This review contains a vague spoiler! Keep it vague in the comments too.
Title: The Pirate Princess
Author: K. R. Martin
Stars:★★★
As a prologue writer myself, I’m a huge fan of reading into every detail. Martin’s prologue left me rather perturbed. Rage seethes throughout Renee’s core. Each meeting ignites a further desire to tear apart the world around her, and – for the most part – she’s more than justified in her fury.
Setting aside the somewhat cliche of a royal feeling trapped in an arranged marriage, Renee fences her way through a list of rule exceptions.
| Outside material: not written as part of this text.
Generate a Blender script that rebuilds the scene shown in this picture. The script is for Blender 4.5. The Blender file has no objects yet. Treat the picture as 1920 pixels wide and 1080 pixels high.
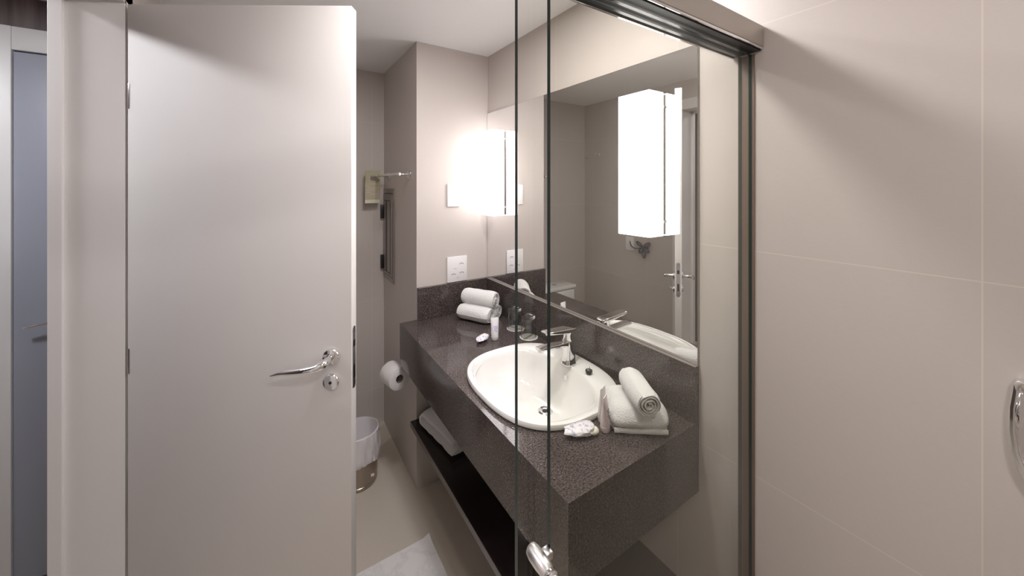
import bpy, bmesh, math, random
from mathutils import Vector, Matrix, noise
random.seed(7)
PI = math.pi
EYE = 1.572
CEIL = 2.318
C = bpy.context.scene.collection

# ---------------------------------------------------------------- camera, world, exposure
cam_d = bpy.data.cameras.new('camera')
cam = bpy.data.objects.new('camera', cam_d); C.objects.link(cam)
cam.location = (0, 0, EYE)
cam.rotation_euler = (PI/2, 0, -math.atan2(.5465, .8374))
cam_d.sensor_width = 36.0
cam_d.lens = 691/1920*36.0
cam_d.shift_y = -192/1920
cam_d.clip_start = 0.02
bpy.context.scene.camera = cam
w = bpy.data.worlds.new('world'); bpy.context.scene.world = w
w.use_nodes = True
w.node_tree.nodes['Background'].inputs[0].default_value = (.75, .8, .9, 1)
w.node_tree.nodes['Background'].inputs[1].default_value = .25
vs = bpy.context.scene.view_settings
vs.view_transform = 'Standard'; vs.look = 'None'; vs.gamma = 1.0; vs.use_curve_mapping = False
vs.exposure = 0.53
LAMP_E = 4.0        # glow of the two mirror lamps
SPOT_E = 135.0       # glow of the recessed ceiling lights
HALL_E = 85.0

# ---------------------------------------------------------------- materials
def mat(name, col, rough=.5, metal=0.0, **kw):
    m = bpy.data.materials.new(name); m.use_nodes = True
    b = m.node_tree.nodes['Principled BSDF']
    b.inputs['Base Color'].default_value = (*col, 1)
    b.inputs['Roughness'].default_value = rough
    b.inputs['Metallic'].default_value = metal
    for k, v in kw.items():
        b.inputs[k.replace('_', ' ')].default_value = v
    return m
def nd(m, t, **kw):
    n = m.node_tree.nodes.new(t)
    for k, v in kw.items(): setattr(n, k, v)
    return n
def ln(m, a, b): m.node_tree.links.new(a, b)
def bsdf(m): return m.node_tree.nodes['Principled BSDF']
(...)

Her rebellion doesn’t irk, but I’ve read a number of books premised just the same way. Add in a predictable and convoluted Man in the Iron Mask character piece in the first quarter, and I expected to be thoroughly disappointed.
However, Renee surprised me. She’s impatient (in a good way) and unlike many similar plots, she doesn’t wait until everything’s perfect to progress her romance. Though only a slight inversion, it brought a freshness to the overall tale which livened the book after around a third of the way. Something a bit…Princess Bride like to be honest.
Honestly though – The Pirate Princess really hits its stride about half-way through after it cuts some of its fluffier subplots into pieces, leaving readers to ponder over their corpses. They eventually catch a second wind in the final quarter, and while slightly disappointing, there’s a reason why cliches are cliches.
All in all, I loved the middle third, but the last section slid right back into the same predictability as the first. If you’re a romantic at heart, this book’s for you. For the rest of us cynics, this is one to skip.